Entertainment

DRAWING ON HIS MEMORIES

CALL him Grandpa Moses — Mayer Kirshenblatt didn’t put brush to canvas until he was 73 years old. After that, there was no stopping him.

Pressed for stories of his childhood in Poland, he re-created a past from memory: the kitchens, synagogues and classrooms, rivers and markets.

The results, on display in “They Called Me Mayer July: Painted Memories of a Jewish Childhood,” opening tomorrow at the Jewish Museum, are what Sholom Aleichem might have produced if he’d used oils instead of words, or what Chagall might have done if he hadn’t fantasized that much — or what Matisse might have painted if he’d grown up as a Polish Jew.

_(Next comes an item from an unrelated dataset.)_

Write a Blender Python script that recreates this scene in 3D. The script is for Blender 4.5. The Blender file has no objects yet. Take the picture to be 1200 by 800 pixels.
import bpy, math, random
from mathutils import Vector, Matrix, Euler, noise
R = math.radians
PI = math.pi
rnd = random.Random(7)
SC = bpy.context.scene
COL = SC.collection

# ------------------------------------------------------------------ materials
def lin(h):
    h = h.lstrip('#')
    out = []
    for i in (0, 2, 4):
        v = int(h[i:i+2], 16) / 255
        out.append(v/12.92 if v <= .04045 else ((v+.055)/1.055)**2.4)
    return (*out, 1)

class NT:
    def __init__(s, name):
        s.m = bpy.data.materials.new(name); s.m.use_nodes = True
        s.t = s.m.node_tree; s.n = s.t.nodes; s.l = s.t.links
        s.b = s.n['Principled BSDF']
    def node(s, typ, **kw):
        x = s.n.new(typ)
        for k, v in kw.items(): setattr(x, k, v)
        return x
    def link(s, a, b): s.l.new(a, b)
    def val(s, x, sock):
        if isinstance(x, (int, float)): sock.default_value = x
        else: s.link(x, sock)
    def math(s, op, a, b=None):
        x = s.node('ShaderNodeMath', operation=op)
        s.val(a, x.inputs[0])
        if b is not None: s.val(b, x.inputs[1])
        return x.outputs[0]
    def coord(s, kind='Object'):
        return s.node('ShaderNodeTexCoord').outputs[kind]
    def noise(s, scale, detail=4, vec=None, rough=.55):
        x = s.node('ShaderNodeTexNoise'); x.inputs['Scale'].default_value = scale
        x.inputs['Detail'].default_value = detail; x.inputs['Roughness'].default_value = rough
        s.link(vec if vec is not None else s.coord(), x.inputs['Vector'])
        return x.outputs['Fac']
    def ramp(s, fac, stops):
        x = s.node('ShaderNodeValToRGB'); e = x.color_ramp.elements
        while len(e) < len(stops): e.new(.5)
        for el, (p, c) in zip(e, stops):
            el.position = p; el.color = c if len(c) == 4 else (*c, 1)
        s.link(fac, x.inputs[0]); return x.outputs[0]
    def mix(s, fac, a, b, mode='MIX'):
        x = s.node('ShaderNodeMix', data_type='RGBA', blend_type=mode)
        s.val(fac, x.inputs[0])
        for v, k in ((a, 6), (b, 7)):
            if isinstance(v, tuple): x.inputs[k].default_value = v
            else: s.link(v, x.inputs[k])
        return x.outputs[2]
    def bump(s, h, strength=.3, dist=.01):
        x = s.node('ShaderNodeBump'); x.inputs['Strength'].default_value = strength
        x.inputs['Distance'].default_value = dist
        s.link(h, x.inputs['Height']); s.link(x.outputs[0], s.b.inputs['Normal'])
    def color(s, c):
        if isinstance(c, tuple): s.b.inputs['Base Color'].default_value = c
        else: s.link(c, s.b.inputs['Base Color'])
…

Vibrant with color, they’re the antithesis of every drab shtetl scene you’ve seen before — a valentine to the town of Opatow, Poland.

We see the kitchen (spacious to New York eyes), where he practiced the violin while his mother cooked; the courtyard where a cellist played for coins; the river where the carp swam en route to becoming gefilte fish. Here, too, is the marketplace where the village’s resident kleptomaniac smuggled a fish in her bra; and “The Gramophone,” which shows a cluster of neighbors peering in through the window.

And if some paintings seem a little rushed — look closely and you’ll see bare patches of canvas — well, Kirshenblatt, who’s still painting at 92, figures he doesn’t have a lot of time.

What he does have is near-perfect recall of the people and places he left 75 years ago. “God gave me a good memory,” he said the other day. (The video accompanying the exhibit shows him shoveling his Toronto driveway.)

What he didn’t see for himself, he imagined. How else could he have painted the scene of women scrubbing themselves in the ritual bath, the mikvah?

“Listen, I’m an artist,” he tells The Post. “I know what the mikvah looked like, I added women. What’s the big deal?”

Judge for yourself. Kirshenblatt plans to attend the show’s opening tomorrow from 11:30 a.m. on, so catch him while you can.

“They Called Me Mayer July” runs through Oct. 1 at the Jewish Museum, 1109 Fifth Ave., at 92nd Street; thejewishmuseum.org.